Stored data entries
====
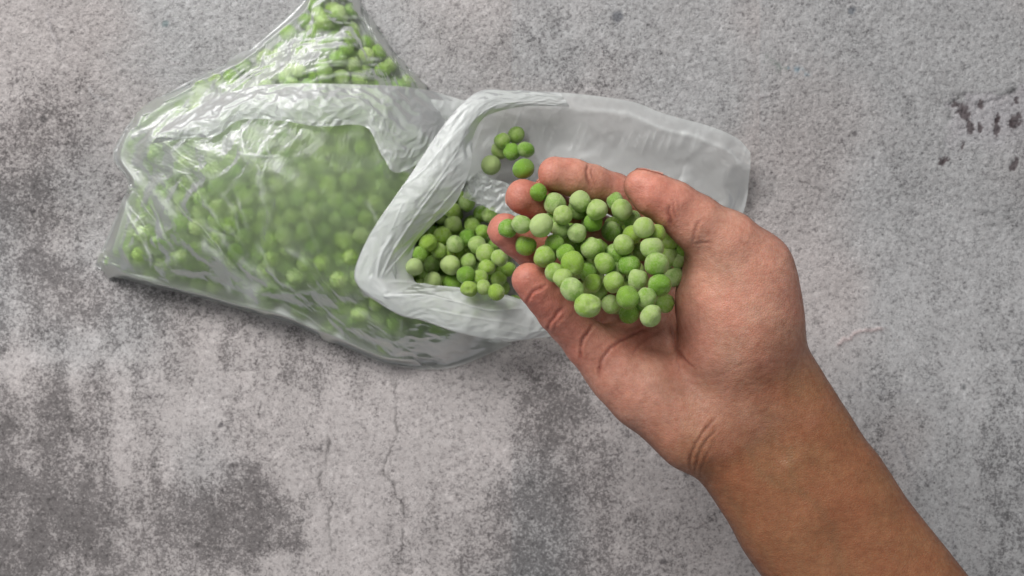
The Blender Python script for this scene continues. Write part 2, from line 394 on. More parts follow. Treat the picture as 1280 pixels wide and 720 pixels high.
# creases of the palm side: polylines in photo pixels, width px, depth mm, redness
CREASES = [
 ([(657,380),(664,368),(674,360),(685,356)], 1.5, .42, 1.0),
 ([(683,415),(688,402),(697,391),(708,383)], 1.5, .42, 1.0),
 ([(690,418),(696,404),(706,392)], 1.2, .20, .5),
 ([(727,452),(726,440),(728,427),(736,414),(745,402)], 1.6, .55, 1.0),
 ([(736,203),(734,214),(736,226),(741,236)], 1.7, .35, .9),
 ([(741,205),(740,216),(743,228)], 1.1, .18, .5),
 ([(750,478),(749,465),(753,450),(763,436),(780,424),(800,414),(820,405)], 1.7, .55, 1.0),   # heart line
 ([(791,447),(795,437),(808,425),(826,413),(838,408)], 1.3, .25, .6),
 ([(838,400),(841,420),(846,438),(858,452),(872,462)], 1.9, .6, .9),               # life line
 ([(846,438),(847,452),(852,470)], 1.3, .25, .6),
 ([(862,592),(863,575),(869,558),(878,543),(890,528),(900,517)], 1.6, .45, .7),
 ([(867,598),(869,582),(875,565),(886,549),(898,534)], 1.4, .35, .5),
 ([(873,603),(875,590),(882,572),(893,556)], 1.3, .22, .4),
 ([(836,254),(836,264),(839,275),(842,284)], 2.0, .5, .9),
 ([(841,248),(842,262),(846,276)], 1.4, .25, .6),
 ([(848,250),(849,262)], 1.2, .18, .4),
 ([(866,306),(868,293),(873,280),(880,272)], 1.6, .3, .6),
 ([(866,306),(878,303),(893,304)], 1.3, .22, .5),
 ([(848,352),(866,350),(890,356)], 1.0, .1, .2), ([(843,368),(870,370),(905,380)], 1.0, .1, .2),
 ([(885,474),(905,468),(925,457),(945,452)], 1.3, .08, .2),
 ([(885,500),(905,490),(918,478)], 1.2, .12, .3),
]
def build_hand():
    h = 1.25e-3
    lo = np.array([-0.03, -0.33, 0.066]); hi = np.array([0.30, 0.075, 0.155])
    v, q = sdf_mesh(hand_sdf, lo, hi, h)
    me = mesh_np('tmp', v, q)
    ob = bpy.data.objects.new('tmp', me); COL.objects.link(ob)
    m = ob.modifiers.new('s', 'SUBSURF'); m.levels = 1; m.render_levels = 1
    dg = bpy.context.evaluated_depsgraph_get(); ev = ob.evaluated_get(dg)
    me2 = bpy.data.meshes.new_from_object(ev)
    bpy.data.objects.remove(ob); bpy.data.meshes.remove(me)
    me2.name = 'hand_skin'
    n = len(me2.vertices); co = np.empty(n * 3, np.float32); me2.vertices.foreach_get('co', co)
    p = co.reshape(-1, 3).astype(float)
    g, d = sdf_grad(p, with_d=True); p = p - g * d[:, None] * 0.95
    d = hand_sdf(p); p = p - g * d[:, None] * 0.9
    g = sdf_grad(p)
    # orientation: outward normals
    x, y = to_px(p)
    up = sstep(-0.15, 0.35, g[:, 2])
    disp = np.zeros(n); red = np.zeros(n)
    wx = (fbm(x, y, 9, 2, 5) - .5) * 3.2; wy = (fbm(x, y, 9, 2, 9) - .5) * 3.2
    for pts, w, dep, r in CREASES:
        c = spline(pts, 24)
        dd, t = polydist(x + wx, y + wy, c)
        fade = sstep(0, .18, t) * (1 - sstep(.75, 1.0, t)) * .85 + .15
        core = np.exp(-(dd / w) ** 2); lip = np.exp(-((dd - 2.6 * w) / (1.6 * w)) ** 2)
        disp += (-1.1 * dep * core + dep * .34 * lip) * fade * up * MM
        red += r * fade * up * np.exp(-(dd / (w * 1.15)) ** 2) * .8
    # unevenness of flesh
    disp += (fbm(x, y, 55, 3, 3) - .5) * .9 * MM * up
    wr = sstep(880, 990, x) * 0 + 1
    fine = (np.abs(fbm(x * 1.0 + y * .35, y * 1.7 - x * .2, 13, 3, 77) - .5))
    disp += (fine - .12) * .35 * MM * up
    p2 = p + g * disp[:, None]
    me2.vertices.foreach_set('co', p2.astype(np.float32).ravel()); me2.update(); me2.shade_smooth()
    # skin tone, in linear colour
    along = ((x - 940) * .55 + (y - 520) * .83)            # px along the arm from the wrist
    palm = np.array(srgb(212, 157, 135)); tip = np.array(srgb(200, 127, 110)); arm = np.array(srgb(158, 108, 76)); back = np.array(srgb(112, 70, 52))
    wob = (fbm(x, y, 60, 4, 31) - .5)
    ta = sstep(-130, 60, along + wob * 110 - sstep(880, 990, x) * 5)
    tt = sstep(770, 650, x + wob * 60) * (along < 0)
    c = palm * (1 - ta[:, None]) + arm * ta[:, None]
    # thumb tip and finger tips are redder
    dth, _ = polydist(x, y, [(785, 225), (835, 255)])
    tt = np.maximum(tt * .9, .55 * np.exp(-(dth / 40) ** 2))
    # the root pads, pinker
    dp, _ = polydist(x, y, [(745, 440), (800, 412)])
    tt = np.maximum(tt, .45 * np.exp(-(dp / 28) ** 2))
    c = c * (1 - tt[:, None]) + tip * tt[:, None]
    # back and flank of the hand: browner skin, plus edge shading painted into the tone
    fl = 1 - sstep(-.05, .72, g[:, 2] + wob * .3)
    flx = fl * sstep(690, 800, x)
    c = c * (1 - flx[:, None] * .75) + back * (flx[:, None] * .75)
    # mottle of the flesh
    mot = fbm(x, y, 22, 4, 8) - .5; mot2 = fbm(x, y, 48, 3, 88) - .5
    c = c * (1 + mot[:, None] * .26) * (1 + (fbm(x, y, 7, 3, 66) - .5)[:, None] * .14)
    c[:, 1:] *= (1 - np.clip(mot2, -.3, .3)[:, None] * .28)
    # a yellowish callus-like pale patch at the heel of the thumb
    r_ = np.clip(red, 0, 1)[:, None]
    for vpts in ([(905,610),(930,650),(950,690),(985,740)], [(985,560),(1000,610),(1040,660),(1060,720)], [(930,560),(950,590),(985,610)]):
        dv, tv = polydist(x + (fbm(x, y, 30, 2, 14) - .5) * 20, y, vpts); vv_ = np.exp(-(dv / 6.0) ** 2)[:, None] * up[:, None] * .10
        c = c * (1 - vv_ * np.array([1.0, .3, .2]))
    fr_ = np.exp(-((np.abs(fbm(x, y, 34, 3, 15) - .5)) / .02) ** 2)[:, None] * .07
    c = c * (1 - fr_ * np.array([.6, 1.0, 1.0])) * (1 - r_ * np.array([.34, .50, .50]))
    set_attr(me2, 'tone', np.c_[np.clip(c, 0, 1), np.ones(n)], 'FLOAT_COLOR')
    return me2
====
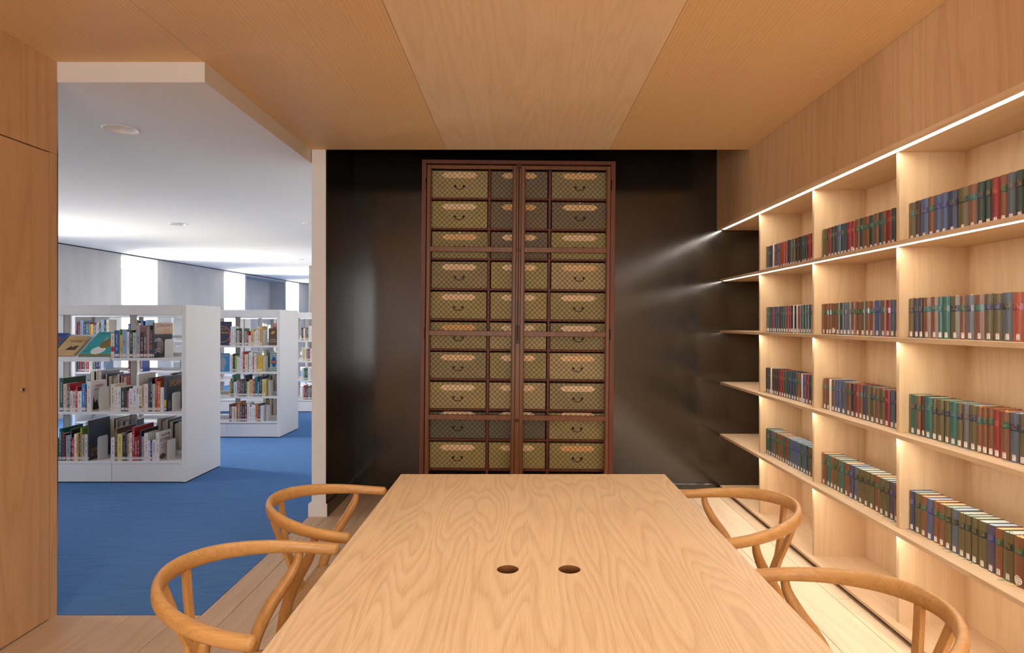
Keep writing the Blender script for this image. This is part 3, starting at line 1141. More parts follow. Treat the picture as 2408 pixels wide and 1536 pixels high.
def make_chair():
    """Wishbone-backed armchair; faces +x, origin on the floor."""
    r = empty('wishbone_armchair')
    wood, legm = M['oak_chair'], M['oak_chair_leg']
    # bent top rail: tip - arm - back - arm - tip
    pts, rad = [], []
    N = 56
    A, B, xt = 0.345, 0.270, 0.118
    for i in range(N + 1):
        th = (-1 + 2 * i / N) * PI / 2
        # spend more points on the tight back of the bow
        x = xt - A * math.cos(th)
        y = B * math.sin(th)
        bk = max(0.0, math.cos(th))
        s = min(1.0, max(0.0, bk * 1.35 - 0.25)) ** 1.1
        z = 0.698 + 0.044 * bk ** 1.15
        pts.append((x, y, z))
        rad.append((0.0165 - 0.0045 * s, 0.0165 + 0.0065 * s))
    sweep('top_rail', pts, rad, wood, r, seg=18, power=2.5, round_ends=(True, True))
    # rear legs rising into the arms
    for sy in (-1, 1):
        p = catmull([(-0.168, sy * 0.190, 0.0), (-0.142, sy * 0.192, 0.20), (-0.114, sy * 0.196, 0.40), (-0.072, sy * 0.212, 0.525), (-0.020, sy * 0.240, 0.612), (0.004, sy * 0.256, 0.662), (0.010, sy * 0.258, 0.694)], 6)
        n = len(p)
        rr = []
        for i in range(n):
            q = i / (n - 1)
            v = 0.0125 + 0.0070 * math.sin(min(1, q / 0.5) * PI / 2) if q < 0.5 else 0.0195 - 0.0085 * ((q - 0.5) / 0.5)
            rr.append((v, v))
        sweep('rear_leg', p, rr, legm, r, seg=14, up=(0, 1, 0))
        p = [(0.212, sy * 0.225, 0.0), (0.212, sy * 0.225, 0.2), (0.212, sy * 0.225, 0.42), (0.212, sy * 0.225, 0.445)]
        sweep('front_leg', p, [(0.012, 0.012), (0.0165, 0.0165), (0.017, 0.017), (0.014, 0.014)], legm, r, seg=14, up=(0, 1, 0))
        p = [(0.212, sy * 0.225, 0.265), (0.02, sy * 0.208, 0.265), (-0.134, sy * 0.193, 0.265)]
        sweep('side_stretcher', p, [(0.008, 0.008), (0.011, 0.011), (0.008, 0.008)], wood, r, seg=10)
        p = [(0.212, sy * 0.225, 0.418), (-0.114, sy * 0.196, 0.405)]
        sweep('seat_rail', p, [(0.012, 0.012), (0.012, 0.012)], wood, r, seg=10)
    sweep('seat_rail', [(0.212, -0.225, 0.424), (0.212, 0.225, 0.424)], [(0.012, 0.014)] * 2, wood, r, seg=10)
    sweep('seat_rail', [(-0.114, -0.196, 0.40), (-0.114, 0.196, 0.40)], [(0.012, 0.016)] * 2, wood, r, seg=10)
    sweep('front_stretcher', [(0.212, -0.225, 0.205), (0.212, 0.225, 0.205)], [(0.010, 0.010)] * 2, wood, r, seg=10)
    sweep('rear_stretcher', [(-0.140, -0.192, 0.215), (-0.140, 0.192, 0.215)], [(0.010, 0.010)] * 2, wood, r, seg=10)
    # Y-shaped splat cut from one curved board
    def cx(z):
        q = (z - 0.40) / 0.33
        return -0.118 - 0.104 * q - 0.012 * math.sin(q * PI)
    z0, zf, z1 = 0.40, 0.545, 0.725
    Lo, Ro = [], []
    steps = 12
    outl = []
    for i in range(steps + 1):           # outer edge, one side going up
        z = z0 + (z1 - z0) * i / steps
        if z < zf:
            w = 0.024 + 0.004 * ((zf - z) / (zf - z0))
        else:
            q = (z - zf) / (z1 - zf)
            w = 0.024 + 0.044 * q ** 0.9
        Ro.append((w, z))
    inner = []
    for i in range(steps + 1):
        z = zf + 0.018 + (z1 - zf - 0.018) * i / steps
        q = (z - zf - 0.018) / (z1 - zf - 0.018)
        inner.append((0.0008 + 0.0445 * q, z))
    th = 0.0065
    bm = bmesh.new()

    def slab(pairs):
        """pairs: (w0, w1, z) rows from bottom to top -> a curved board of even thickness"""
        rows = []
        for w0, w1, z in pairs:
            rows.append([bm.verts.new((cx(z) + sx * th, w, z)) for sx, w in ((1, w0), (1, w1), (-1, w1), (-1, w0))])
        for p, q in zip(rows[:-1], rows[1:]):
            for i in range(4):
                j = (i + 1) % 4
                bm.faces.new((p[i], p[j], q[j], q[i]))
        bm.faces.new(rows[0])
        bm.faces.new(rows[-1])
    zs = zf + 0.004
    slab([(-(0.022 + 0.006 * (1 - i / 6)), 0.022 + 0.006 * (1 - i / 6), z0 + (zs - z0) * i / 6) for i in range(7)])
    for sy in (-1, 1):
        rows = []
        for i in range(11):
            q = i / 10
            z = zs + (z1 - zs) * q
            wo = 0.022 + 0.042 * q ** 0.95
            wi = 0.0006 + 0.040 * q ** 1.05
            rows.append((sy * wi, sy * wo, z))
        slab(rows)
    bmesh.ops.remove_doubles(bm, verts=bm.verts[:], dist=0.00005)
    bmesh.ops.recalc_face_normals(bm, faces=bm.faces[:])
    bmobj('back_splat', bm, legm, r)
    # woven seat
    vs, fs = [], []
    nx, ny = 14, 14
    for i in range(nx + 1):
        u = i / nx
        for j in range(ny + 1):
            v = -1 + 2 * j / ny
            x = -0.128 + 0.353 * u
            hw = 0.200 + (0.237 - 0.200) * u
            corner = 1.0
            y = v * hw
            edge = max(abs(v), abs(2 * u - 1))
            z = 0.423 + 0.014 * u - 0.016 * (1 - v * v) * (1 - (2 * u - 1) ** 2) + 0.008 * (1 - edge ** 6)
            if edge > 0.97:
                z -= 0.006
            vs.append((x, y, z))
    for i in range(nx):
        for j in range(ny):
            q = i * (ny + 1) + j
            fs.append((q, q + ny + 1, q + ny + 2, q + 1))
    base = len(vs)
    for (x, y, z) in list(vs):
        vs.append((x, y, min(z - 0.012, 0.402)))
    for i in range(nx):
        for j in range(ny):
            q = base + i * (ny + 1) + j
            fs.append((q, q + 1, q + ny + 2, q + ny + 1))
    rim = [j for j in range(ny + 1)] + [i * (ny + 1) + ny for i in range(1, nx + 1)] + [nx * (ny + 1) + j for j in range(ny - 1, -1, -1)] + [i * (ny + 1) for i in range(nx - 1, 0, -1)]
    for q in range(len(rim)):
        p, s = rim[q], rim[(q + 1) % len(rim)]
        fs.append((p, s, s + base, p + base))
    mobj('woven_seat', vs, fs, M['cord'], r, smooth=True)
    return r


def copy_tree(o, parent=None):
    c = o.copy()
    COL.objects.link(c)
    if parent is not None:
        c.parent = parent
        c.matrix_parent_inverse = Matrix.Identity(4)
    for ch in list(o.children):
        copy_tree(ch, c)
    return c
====
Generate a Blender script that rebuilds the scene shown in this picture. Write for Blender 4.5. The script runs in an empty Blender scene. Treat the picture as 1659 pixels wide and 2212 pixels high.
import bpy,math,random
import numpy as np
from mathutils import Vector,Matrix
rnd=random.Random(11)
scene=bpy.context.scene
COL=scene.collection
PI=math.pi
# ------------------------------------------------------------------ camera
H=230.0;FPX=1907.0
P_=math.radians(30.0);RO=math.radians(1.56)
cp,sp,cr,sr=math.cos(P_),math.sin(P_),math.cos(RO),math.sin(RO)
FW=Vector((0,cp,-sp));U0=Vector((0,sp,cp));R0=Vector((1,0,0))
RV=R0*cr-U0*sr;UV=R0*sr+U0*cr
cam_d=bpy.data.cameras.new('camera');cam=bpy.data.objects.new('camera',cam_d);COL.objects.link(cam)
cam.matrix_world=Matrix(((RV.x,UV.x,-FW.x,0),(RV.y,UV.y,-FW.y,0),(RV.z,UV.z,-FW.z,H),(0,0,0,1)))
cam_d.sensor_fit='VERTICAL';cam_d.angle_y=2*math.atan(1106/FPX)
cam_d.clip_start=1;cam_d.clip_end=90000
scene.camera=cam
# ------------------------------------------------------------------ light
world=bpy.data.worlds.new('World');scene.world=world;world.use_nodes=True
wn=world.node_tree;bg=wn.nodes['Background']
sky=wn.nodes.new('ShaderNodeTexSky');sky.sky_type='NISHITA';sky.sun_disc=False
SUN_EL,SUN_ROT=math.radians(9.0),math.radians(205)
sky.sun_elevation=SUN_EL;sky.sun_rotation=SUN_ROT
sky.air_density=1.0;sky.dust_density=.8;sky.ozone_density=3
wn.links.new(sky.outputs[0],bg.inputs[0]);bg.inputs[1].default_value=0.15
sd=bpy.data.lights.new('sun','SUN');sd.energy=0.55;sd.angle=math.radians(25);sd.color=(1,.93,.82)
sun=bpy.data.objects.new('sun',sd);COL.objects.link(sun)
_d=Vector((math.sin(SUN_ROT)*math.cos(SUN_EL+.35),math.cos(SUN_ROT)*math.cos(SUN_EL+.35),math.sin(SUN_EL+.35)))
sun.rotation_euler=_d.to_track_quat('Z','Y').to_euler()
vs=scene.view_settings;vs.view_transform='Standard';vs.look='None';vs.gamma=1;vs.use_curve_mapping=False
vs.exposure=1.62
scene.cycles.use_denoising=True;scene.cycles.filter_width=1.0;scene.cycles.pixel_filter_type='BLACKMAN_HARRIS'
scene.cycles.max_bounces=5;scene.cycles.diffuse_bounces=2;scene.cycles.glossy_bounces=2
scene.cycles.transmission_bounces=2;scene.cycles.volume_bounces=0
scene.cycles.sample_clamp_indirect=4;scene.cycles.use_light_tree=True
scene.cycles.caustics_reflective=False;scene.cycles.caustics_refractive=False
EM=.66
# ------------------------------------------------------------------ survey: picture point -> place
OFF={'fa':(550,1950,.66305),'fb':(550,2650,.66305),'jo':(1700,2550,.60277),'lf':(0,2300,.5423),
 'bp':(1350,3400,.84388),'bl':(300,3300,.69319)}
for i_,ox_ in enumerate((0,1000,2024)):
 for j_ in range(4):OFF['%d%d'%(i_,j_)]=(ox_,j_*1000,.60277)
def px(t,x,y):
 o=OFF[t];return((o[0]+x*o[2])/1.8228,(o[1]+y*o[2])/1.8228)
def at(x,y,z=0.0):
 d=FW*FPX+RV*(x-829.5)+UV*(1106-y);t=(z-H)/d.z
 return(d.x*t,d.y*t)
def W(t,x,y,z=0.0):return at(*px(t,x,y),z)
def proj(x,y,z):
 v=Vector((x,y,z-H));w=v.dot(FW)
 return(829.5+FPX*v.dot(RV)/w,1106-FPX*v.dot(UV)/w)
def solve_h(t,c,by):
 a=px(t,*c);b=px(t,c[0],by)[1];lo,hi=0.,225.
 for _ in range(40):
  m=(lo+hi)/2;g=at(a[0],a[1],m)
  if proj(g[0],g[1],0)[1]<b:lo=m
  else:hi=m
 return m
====
Show each line of the listing that holds the string "parts".

Output for this task:
The Blender Python script for this scene continues. Write part 2, from line 394 on. More parts follow. Treat the picture as 1280 pixels wide and 720 pixels high.
Keep writing the Blender script for this image. This is part 3, starting at line 1141. More parts follow. Treat the picture as 2408 pixels wide and 1536 pixels high.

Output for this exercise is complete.